Die Kalbskopfmaske wird heute meist schon vom Metzger ausgiebig gewässert – trotzdem blanchieren wir das Fleisch in der Regel etwa 5 Minuten und spülen es dann ab, wobei einige Trübstoffe entfernt werden. Das Fleisch muss zwei Stunden gekocht oder bis drei Stunden geschmort werden – dabei schwillt die eher dünne Haut zu einer dicken Schicht von gräulich-bräunlicher Farbe an. Diese ist sehr zart und feucht, von einzigartiger, gelatinöser Konsistenz. Für den Eindruck, den das Fleisch im Mund hinterlässt, ist diese Schicht entscheidend – sie dominiert das daran hängende Muskelfleisch. Die meisten Stücke vom Kalbskopf wirken als bestünden sie aus reinem Fett, beim Beissen denkt man auch manchmal an mastige Torten oder Marzipan. Doch ist es nicht Fett, was man zwischen den Zähnen hat – Fett finden sich allenfalls hinter dem Muskelfleisch und kann vor dem Kochen weggeschnitten werden. Tatsächlich hat das Fleisch vom Kalbskopf im Mittel auf 100 g nur 14 g Fett, davon sind 5 g ungesättigte Fettsäuren – das entspricht in etwa einem Stück vom Schweinshals. Zum Vergleich: 100 g Leinsamen-Cracker von «Darvida» haben 12 g Fett im Gepäck.
Viele Klassische Rezepte lassen den Kalbskopf in einer Brühe garziehen – und servieren ihn dann mit einer Sauce. Kalbskopf lässt sich aber auch wunderbar schmoren – und nimmt die Aromen der Würzzutaten sehr gut an.

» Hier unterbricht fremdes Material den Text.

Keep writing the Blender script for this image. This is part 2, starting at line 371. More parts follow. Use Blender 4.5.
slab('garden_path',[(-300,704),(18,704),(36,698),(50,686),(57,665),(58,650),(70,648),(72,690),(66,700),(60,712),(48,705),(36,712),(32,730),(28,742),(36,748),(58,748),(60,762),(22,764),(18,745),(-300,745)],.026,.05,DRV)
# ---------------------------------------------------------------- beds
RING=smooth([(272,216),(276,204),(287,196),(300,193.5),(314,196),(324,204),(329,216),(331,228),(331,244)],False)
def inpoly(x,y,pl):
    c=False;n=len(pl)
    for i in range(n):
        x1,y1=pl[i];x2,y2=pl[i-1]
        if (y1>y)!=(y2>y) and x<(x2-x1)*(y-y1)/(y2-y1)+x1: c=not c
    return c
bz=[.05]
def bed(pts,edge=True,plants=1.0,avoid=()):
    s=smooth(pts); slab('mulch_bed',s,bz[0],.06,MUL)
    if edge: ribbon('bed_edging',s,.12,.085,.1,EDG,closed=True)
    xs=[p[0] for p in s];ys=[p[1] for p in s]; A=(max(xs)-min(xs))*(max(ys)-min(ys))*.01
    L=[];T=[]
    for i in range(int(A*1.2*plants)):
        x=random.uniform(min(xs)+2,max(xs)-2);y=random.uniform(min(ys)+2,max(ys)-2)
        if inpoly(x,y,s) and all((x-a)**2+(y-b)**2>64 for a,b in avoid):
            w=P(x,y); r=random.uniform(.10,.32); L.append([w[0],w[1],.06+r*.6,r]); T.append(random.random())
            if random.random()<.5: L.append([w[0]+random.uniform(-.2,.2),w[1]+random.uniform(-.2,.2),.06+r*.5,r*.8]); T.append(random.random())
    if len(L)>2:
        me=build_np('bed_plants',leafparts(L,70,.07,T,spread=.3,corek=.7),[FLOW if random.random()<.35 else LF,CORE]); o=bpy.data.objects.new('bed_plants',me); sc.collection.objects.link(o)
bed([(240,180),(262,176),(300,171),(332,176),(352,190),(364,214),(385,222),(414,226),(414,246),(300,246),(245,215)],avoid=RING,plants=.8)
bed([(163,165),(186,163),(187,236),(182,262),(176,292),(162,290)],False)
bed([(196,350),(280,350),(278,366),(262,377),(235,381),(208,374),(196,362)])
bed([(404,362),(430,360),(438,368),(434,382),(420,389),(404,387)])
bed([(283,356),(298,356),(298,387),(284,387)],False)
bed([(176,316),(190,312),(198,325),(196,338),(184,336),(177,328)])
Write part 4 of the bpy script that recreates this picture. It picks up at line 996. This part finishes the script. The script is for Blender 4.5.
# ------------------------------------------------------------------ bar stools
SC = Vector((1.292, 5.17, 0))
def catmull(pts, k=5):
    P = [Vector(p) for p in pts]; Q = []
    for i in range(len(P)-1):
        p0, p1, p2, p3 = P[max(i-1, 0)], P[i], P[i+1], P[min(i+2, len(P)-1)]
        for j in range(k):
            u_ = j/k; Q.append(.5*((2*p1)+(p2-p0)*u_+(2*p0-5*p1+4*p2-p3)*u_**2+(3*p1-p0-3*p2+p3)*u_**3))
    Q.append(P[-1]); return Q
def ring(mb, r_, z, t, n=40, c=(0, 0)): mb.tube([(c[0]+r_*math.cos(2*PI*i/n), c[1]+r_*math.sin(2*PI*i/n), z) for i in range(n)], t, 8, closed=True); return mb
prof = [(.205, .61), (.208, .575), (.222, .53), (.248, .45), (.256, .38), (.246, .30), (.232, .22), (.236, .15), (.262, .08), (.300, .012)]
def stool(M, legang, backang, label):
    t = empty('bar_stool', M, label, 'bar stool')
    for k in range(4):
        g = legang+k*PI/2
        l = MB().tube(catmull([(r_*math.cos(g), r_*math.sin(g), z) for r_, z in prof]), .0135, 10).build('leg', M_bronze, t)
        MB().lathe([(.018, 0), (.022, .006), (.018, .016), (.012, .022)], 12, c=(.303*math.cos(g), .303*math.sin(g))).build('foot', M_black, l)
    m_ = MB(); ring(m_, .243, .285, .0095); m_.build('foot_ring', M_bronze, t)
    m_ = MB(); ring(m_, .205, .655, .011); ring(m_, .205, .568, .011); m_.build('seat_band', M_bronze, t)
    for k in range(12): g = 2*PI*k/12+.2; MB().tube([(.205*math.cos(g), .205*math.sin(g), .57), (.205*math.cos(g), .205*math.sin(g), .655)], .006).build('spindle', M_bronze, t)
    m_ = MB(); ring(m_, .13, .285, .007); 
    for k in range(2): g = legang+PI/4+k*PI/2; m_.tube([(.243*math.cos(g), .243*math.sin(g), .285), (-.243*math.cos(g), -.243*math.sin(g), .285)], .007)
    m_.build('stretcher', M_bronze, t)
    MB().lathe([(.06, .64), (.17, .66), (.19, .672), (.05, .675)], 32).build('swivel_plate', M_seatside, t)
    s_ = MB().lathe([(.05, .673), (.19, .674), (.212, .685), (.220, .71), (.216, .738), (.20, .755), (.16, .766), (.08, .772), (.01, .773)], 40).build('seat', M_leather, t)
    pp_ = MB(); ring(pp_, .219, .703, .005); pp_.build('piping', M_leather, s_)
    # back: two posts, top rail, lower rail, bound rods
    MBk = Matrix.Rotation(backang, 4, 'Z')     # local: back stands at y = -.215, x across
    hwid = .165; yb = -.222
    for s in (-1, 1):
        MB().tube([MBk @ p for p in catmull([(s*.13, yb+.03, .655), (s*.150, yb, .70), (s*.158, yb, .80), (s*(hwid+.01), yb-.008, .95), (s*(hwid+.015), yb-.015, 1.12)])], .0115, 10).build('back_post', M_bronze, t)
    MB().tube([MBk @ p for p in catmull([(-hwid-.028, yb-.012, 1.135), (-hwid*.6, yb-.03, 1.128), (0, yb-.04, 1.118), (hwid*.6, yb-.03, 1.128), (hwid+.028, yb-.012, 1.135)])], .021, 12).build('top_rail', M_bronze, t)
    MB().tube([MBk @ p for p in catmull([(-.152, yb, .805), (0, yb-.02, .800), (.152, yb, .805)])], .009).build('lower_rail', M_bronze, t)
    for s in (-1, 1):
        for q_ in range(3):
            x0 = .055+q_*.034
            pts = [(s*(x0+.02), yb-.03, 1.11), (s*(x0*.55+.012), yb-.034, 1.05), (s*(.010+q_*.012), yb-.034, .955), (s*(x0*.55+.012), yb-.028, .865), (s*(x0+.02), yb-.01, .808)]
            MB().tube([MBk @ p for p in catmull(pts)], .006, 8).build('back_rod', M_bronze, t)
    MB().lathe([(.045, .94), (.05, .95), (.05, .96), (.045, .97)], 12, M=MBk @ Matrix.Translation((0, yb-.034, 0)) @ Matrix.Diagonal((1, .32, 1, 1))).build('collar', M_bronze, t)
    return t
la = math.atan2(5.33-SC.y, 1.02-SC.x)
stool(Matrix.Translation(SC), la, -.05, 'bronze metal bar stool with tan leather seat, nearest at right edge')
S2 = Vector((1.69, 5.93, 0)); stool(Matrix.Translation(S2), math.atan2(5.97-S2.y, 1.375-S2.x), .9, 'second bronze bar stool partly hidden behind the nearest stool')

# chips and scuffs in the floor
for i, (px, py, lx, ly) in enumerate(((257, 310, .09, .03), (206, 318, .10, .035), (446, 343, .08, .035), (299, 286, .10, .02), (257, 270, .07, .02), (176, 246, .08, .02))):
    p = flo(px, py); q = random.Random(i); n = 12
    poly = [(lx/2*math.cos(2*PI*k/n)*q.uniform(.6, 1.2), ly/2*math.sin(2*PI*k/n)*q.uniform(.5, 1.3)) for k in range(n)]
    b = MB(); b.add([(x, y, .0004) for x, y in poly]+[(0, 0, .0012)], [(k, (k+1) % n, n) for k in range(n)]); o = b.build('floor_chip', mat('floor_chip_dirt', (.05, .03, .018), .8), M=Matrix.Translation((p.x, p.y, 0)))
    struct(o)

In der Schweiz ist Kalbskopf ein (allerdings nur noch selten angebotener) Klassiker der Bistro-Küche – und wird meist mit einer Sauce vinaigrette serviert. Im «Kochbuch» von Elisabeth Fülscher zum Beispiel finden sich verschiedene Kalbskopf-Rezepte – etwa Kalbskopfsalat (Nr. 435) oder Kalbskopf-Sulz (Nr. 164).
In Frankreich wird die tête de veau (oder ein Stück davon) traditionell um die Zunge des Kalbs gewickelt und mit einem Netz zu einer Art Braten geschnürt, der dann etwa drei Stunden in siedendem Wasser gart. Dazu gibt es meist eine Sauce Ravigote oder Gribiche. Heute scheint dies die übliche Zubereitungsweise – und es ist zum Beispiel auch die einzige Form, in der Stéphane Reynaud («Le Livre de la Tripe») den Kalbskopf kennt. In älteren französischen Kochbüchern finden sich allerdings meist noch viele andere Zubereitungsweisen – bei Escoffier («Guide culinaire») etwa gibt es die Tête de veau «à l'Anglaise», «financière», «Godard», «en tortue», «à la vinaigrette ou à l'huile», und Alibab («Gastronomie pratique») kennt sogar ganze zwölf Rezepte.
Auch Wolfram Siebeck kennt nur den Kalbskopf, wie er in Frankreich angeboten wird («Verpönte Küche», S. 52) – und bei Thomas Ruhl («Gutes Fleisch») zum Beispiel kommt er gar nicht vor. Auch in England scheint der Kalbskopf heute nicht sehr verbreitet. Das sonst sehr grossherzige «Offal» von Henissa Helou enthält jedenfalls kein einziges Rezept – und auch bei Fergus Henderson («Whole Beast») hat der Kalbskopf keinen Platz.
In Vergessenheit geraten ist auch die «Mockturtlesoup» – eine aus England stammende Suppe, die meist Kalbskopf verwendet, um damit Textur und Geschmack von Schildkrötenfleisch zu imitieren. Mockturtlesuppe war auch in Deutschland lange beliebt – ein Rezept findet sich zum Beispiel auch im «Praktischen Kochbuch» von Henriette Davidis.